Nous sommes à Mederdra. Ne me rappelant pas la date exacte, je dirai que c’est au lendemain de la l’ordonnance «décrétant» l’interdiction de l’esclavage, fin 80 début 81. Le CMSN avait envoyé des missions sillonner l’intérieur du pays pour expliquer la nouvelle loi. Colonel Sidina Ould Sidiya et le ministre Hasni Ould Didi étaient envoyés au Trarza. En vue de bien préparer la mission, le préfet de l’époque avait demandé à une association de jeunes de la ville d’en animer l’aspect culturel sous forme de soirée folklorique.
A l’époque, l’association appelée «Association culturelle, artistique et sportive de l’Iguidi» (ACASI) était animée par de jeunes militants, talentueux du reste, comme Hamed Ould Mahfoudh (aujourd’hui conseiller culturel à l’Ambassade de Mauritanie à Rabat), Mohamed Vall Ould Hendaya (devenu officier, fut membre des Cavaliers du Changement, aujourd’hui dirigeant au RFD) et Amadou Thiam (enseignant de son état, dévoué à la ville dont il reste un prototype du creuset qu’elle fut, représentant APP). C’est donc l’ACASI qui est sollicitée pour animer la soirée.
Les jeunes écrivent une pièce qu’ils jouent devant les «honorables hôtes». Elle raconte l’histoire de deux frères de souche haratine. Le premier a grandi en ville, du labeur de sa mère qui a pu l’envoyer à l’école, le former sans qu’il manque de quoi que ce soit. Le second, demi-frère, a grandi dans les conditions serviles faites de brimades, d’exploitation, d’endurance et de malheurs.
Le premier n’a développé aucun complexe vis-à-vis de ses compagnons de classe, n’a jamais vraiment souffert que les misères que vivent ces compagnons avec lesquels il a partagé joies insouciantes et déconvenues passagères. Le second a vécu le martyr tout en l’acceptant. Une résignation qui découle d’une lecture erronée des textes religieux mais qui pèse sur la conscience de tous ses semblables.
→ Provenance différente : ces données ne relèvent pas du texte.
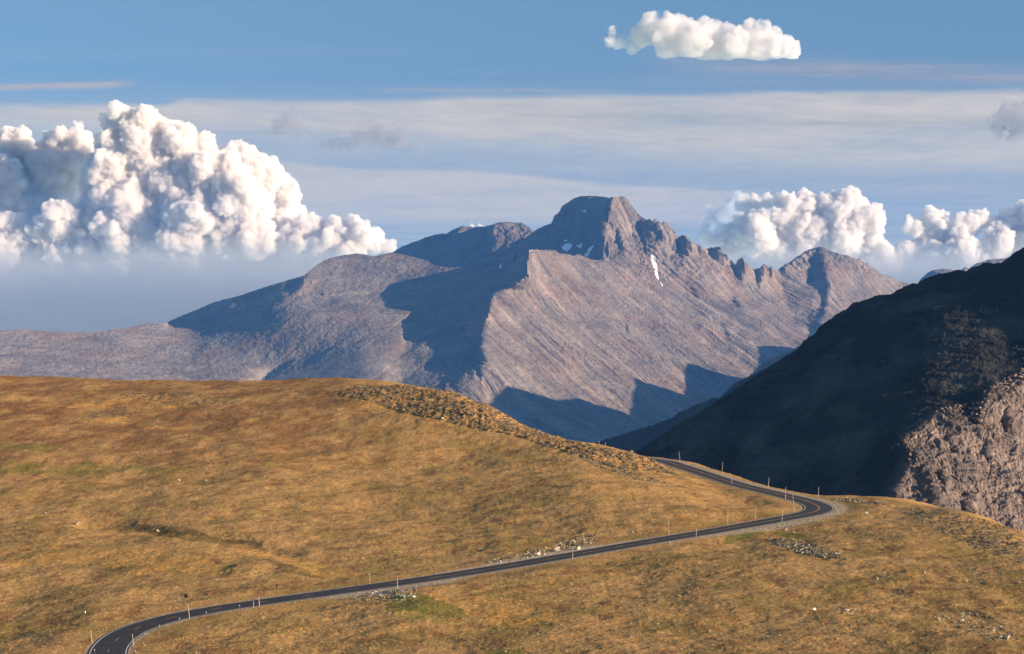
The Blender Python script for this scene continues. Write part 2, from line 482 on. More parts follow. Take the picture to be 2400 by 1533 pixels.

Quand les personnages sont campés, arrive un émissaire des autorités qui explique la nouvelle loi sur l’interdiction de l’esclavage. Quand il tient le discours explicatif au premier, celui-ci lui dit : «Cesse de parler de ces choses comme ça. C’est une décision politique qui ne me concerne pas et qui n’a pas de lendemain à mon avis. En tout cas je ne suis pas concerné».
Le second lui exprimera le même rejet : «henh, hagalla, tu crois que vous allez pouvoir inverser le destin. Vous voulez renier votre foi. Vous voulez que moi je quitte mes maîtres qui me nourrissent, qui m’entretiennent pour vous que je n’ai jamais vu ? Ce que tu dis, va le dire à quelqu’un qui n’est pas moi». Pas concerné non plus le Werzeg (c’est comme ça qu’il s’appelle dans la pièce).
A la fin de la pièce, les jeunes acteurs (dont c’était la première représentation) sortent bâtons et pierres et commencent à caillasser l’assistance aux cris de : «Werzeg kah eddem», «Werzeg inktil»… (Werzeg a vomi le sang, Werzeg a été assassiné…)… Ce qui devait être une soirée culturelle «convenable» se transforma en une manifestation de protestation pour dire qu’il ne suffit pas de décrets ou de lois pour qu’une pratique comme l’esclavage soit éradiquée. Il faut beaucoup plus.
Une prise de conscience de l’esclave de la nécessité pour lui de recouvrer sa dignité, sa liberté. L’accès à la propriété pour lui permettre de gagner son indépendance. L’éducation pour le faire accéder au savoir. Liberté, dignité, indépendance, savoir et santé sont les ingrédients qui font le citoyen sain de corps et d’esprit. Tout le reste est bavardage.